A standing-room-only crowd at the afternoon "Sprawl Brawl" seminar heard profs Robert Bruegmann and Emily Talen and Smart Growth Education Director Anthony Flint take the pulse of sprawl in America (See a longer report here). The big change in road engineering got an airing with a seminar on the new ITE Urban Thoroughfares Project (see story here). The afternoon Council focusing on pattern books provided a great way to get up to speed on these tools for stimulating appropriate development. (see story here). Participants received an insider's view of How the Charter Awards Were Won. (click here). And Duany got to entertain attendees with another warning about changing times, the decline of "male space" in contemporary homes.
If we need a lab for coping with rapid change, we have it in the still-evolving aftermath of Hurricanes Katrina and Rita in Mississippi and Louisiana. New Urbanists have been prominent in the most successful post-hurricane planning efforts. Marianne Cusato, designer of the first prototype Katrina Cottage, introduced Duany in the "Tipping Point" plenary by crediting him with the assignment that changed her professional life - the chance to apply high levels of design to very small space. Cusato's brief presentation of Katrina Cottage slides is a teaser on Friday is a precursor to the wider ranging discussion on hurricane recovery scheduled for today (see details on the Gulf Coast Renewal Council here). Gavin Smith, director of the Mississippi Governor's Office of Recovery and Renewal will join a distinguished line-up of design consultants who have been working with Mississippi Gulf Coast communities in the months since Katrina.

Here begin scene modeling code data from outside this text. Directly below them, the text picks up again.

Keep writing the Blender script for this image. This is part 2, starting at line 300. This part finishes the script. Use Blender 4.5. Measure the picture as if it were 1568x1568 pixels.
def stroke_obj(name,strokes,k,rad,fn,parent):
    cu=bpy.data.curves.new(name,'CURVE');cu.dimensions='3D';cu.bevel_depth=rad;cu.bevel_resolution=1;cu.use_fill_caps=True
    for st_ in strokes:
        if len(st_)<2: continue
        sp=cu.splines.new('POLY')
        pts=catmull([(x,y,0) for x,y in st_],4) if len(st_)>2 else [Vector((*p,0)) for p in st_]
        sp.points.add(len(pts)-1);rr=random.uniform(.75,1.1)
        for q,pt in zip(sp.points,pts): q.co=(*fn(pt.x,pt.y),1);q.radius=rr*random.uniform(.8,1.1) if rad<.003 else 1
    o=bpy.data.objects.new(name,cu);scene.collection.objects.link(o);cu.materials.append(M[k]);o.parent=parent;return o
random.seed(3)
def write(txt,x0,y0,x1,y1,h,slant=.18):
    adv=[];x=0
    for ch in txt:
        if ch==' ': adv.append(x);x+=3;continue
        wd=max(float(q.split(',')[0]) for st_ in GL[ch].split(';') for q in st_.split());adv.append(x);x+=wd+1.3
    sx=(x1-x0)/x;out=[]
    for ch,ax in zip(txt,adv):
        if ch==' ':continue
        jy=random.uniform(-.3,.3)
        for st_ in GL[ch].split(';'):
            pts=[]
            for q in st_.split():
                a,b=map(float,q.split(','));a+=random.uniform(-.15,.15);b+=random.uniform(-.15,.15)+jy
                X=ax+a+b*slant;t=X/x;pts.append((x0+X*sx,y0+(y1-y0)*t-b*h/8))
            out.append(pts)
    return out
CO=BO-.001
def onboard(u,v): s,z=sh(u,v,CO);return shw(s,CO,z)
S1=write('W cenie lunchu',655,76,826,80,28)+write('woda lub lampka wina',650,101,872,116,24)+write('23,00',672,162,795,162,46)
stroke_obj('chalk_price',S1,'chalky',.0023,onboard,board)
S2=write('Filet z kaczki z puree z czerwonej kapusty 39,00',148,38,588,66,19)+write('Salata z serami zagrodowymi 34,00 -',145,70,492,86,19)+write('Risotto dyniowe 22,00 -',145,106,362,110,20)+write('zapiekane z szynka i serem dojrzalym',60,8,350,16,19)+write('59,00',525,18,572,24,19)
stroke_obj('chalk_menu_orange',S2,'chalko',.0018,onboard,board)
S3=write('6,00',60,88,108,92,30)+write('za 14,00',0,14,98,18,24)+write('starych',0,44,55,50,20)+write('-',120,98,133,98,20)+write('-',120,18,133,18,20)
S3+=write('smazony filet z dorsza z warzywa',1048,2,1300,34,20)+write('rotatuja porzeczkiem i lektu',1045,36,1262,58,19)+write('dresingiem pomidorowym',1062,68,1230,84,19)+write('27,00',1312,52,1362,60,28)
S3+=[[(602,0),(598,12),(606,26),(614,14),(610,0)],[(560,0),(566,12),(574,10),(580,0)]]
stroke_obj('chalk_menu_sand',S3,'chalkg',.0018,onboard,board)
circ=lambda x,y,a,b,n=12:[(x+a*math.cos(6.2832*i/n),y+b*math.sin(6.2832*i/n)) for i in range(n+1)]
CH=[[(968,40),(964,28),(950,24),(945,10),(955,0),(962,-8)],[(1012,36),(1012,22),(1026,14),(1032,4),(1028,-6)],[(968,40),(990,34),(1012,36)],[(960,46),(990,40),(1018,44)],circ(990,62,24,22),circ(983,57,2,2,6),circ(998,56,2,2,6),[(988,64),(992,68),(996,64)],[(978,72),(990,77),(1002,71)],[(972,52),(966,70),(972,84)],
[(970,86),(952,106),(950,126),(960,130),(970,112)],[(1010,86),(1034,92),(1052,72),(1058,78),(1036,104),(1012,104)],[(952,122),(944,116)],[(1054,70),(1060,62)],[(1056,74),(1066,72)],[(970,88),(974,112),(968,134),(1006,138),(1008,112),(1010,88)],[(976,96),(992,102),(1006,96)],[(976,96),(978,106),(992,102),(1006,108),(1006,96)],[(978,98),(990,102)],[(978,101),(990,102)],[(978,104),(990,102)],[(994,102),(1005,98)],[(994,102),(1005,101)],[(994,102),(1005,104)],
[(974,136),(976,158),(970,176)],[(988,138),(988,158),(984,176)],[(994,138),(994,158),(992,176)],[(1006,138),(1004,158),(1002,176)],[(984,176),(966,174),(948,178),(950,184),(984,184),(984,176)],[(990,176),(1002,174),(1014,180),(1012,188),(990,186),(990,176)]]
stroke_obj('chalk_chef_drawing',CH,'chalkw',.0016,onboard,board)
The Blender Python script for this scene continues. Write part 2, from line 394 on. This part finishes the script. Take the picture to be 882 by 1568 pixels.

If you're ready to look more closely at influences likely to affect New Urbanism in the very long run, check out James Kunstler and Julian Darley talking about what Kunstler has identified as "the long emergency" of steady increases in the prices of fossil-fuel driven energy. And consider attending the afternoon session, "Affordability Follows Form," which sports a long list of speakers addressing the next humongous issue facing New Urbanism. How designers handle the rising costs of housing will define the movement's future as much as any single challenge.